The Broken Bunny: Developing Vocabulary through Practitioner Dialogue

This is a really simple yet effective example of developing emotional vocabulary amongst our very youngest and least verbal children. The child is unaware of the cogs or concepts of EW but the practitioner has them in mind at all times during the conversation below. She is supporting the child’s emotional language development and making very early links through discussion, and later, using symbols supports.

A child’s favourite toy lost an arm. In the moment, the practitioner was able to empathise with the child and label the child’s emotions (orange cog) and behaviours (green cog): sad, upset, angry, crying, tears, sad face, shouting. The practitioner also named the trigger (yellow cog), bunny breaking. “Oh no! I can see you’re really upset because Bunny’s arm has come off. I can see your big tears.” The practitioner used actions to emphasise emotion words and behaviours.

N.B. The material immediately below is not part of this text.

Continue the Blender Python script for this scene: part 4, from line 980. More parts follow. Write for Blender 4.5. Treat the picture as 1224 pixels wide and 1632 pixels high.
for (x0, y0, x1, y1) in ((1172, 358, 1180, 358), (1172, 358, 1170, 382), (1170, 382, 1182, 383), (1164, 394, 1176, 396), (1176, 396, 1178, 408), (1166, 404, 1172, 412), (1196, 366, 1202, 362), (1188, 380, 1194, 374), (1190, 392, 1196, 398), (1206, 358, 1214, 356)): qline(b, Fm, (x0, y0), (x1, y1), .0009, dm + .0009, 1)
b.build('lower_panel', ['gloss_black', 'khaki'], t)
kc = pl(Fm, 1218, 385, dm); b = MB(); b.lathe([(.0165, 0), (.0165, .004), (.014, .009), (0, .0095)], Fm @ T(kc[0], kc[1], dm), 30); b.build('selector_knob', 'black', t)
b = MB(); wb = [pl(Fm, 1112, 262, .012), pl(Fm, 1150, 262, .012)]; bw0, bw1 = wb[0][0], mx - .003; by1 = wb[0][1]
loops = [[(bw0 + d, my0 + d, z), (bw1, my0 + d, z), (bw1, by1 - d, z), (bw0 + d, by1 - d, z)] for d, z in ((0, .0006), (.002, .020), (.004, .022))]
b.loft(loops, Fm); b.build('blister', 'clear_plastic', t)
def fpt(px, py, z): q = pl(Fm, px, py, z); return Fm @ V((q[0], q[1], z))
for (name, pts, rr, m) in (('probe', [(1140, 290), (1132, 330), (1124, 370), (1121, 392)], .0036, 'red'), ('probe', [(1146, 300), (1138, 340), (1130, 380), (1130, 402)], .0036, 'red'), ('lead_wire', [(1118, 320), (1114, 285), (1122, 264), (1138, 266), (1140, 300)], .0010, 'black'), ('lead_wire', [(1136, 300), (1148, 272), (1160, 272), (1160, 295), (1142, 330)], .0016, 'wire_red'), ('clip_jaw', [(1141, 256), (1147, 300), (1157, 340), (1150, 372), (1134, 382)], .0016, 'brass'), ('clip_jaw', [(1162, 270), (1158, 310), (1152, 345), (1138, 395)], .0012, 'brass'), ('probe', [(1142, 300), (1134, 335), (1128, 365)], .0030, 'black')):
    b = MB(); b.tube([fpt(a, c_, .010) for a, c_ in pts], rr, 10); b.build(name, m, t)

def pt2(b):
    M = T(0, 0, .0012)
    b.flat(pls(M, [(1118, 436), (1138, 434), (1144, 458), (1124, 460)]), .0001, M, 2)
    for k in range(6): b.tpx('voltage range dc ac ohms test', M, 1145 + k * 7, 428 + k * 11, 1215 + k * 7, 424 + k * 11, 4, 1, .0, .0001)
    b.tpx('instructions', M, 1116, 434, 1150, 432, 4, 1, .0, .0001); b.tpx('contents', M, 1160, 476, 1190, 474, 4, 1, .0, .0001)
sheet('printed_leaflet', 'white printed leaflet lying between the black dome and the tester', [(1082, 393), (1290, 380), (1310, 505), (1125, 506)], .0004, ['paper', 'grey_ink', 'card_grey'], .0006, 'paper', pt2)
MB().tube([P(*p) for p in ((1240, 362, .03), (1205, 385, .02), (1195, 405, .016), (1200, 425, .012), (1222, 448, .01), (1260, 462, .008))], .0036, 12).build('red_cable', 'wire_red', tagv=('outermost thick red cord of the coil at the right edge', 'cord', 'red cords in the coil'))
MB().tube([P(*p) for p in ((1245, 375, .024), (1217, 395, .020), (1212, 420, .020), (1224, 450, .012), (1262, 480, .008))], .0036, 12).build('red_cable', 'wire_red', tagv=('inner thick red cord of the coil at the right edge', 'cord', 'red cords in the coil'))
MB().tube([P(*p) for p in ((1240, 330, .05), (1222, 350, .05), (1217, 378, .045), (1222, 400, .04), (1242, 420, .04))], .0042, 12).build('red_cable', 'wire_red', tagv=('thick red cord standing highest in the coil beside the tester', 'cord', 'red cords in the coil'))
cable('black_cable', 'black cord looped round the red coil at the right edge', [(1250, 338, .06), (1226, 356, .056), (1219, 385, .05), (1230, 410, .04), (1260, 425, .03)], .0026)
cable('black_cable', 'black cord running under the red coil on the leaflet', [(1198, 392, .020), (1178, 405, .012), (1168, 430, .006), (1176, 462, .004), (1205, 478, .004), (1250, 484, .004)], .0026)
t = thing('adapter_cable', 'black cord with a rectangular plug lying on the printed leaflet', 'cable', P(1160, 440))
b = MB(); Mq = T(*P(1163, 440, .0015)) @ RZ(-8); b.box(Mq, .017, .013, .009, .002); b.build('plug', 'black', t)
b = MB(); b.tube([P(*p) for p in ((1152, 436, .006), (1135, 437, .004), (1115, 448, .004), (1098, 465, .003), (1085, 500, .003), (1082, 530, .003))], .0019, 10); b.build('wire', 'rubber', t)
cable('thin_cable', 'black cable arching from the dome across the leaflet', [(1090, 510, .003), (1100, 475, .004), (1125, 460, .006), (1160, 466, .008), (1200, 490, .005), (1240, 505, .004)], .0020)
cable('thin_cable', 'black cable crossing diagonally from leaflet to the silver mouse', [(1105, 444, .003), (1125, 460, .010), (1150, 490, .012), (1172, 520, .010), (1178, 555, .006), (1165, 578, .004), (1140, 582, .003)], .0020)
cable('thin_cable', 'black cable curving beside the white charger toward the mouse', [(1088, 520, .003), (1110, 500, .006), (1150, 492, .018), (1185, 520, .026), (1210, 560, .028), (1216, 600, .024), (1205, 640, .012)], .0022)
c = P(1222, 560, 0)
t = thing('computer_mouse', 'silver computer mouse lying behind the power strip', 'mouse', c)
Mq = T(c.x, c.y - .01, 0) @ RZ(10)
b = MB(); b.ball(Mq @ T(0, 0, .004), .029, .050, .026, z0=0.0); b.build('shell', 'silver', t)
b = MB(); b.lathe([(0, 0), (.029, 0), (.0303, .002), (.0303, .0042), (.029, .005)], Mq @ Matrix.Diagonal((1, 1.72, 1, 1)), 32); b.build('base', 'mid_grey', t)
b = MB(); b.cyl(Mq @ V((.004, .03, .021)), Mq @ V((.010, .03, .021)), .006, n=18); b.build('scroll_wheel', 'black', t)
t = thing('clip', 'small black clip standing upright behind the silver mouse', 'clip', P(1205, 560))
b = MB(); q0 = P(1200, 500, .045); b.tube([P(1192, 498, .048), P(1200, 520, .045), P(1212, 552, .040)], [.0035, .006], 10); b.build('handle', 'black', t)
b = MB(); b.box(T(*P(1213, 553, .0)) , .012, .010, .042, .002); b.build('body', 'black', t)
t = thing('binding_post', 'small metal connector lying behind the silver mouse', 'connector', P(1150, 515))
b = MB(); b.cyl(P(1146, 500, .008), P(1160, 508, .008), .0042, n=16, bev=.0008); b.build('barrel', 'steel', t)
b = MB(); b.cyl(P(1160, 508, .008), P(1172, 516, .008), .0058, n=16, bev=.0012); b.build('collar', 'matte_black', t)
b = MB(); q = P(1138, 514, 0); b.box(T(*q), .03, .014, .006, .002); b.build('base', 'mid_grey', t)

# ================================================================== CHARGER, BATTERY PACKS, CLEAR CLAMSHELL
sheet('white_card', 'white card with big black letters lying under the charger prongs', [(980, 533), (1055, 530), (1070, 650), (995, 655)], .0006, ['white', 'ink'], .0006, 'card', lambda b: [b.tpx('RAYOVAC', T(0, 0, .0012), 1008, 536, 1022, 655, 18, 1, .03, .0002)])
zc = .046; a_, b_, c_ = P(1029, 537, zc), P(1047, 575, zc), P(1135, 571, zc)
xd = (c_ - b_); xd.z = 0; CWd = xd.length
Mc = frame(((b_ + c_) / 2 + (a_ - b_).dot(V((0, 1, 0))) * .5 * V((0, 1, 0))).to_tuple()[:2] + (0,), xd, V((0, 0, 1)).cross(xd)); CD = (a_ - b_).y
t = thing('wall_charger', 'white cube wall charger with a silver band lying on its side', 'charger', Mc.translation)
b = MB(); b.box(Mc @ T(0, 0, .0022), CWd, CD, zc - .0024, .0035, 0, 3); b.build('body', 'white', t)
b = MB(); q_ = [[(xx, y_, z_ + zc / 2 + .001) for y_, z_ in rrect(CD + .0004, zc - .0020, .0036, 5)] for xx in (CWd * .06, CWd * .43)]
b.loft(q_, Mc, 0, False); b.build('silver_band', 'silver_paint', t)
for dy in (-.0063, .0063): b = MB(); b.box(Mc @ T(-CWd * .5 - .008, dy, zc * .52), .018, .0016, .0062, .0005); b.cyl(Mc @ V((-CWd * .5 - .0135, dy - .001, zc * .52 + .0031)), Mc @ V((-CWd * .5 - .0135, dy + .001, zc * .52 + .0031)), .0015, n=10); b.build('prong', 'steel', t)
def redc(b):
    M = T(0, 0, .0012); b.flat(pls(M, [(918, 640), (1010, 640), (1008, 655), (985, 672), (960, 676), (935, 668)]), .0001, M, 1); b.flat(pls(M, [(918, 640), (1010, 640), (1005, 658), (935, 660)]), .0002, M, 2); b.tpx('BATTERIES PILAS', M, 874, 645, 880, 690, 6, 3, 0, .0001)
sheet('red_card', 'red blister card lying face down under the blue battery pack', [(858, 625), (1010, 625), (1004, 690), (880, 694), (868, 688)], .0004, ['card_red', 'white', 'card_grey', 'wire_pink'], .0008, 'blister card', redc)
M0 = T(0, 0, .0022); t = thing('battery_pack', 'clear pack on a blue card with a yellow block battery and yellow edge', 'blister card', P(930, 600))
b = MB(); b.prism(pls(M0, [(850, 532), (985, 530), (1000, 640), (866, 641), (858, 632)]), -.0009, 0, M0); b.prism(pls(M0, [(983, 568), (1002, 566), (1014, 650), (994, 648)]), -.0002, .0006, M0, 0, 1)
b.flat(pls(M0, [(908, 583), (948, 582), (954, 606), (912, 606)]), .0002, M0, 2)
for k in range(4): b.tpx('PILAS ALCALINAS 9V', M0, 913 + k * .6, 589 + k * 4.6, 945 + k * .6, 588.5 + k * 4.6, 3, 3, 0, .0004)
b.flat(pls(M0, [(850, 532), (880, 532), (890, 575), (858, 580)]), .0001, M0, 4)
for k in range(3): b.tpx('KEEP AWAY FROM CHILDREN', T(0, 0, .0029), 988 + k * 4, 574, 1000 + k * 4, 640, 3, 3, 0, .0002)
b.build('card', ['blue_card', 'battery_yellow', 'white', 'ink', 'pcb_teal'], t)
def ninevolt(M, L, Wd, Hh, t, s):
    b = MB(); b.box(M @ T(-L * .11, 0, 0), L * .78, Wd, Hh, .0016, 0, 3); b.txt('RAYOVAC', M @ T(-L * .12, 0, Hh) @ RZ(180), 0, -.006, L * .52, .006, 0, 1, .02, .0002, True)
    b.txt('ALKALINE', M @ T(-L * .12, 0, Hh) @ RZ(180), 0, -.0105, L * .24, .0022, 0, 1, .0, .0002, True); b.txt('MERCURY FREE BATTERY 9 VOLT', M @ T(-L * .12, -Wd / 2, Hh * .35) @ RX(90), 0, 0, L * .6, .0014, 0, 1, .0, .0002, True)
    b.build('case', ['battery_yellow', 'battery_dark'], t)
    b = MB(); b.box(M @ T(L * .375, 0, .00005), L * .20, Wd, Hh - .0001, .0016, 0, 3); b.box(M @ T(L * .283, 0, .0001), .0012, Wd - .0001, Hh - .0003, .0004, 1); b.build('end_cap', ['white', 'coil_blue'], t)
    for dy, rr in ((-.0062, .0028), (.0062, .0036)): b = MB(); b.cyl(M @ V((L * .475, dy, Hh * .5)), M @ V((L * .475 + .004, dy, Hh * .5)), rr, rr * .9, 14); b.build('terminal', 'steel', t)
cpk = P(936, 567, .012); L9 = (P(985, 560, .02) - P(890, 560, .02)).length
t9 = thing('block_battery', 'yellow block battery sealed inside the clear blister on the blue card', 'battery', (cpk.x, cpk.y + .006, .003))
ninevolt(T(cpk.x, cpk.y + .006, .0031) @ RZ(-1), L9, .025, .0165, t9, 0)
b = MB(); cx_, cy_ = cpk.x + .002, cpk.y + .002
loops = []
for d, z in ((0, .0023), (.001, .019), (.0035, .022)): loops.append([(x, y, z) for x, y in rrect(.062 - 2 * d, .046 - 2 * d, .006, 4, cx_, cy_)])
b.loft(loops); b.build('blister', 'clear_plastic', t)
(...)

Once the child was more settled, she found a sticker with a sad face and stuck it on to her Bunny’s tummy. The practitioner was then able to scaffold an emotional dialogue with the child about Bunny’s emotions and body sensations (red/pink cog): sad, hurt, sore, pain. The child explained the trigger (yellow cog): losing an arm. The practitioner made some suggestions for “making it better” or regulation strategies (blue cog): They agreed to sew Bunny’s arm back on, to help Bunny feel better, and that this would also help the child feel better.

After the toy was repaired, the child was able to retell the “story” to the practitioner, using facial expressions, a photograph of the bunny with a missing arm, simple props and symbols to support (post its and smiley face stickers).


Here is the practitioner’s recount:

“A much loved toy lost an arm yesterday. The child independently found and chose a wee crying face sticker and stuck it on. The child (3) said “Bunny is sad because she lost her arm”. We talked about how to make it better and decided on sewing it back on.
Afterwards, I took out a photograph of the “broken” bunny and we talked it over again. This time the child had a few stickers to choose from. Again she chose the
sad face and explained why. We wrote how we made it better on a post it and she insisted on sticking a happy face on our “resolution”. (She actually wanted to stick it on top of the sad one on Bunny’s tummy to show the sadness had gone but that didn’t make for a good photo!)

Since then, we have discussed the Bunny’s sore arm a few times, using EW visual prompts. The child was quickly able to find the sad face on the emotions lanyard when talking about Bunny’s arm falling off, and the happy face when talking about how we made it better.”


This is a really quick and easy way to support emotional learning in situ and could be used for any toy or resource in any setting. Even if concrete EW resources are not readily available at the time, other props can be used, as in this example, then EW resources, such as an emotions keyring or lanyard, used as a follow up.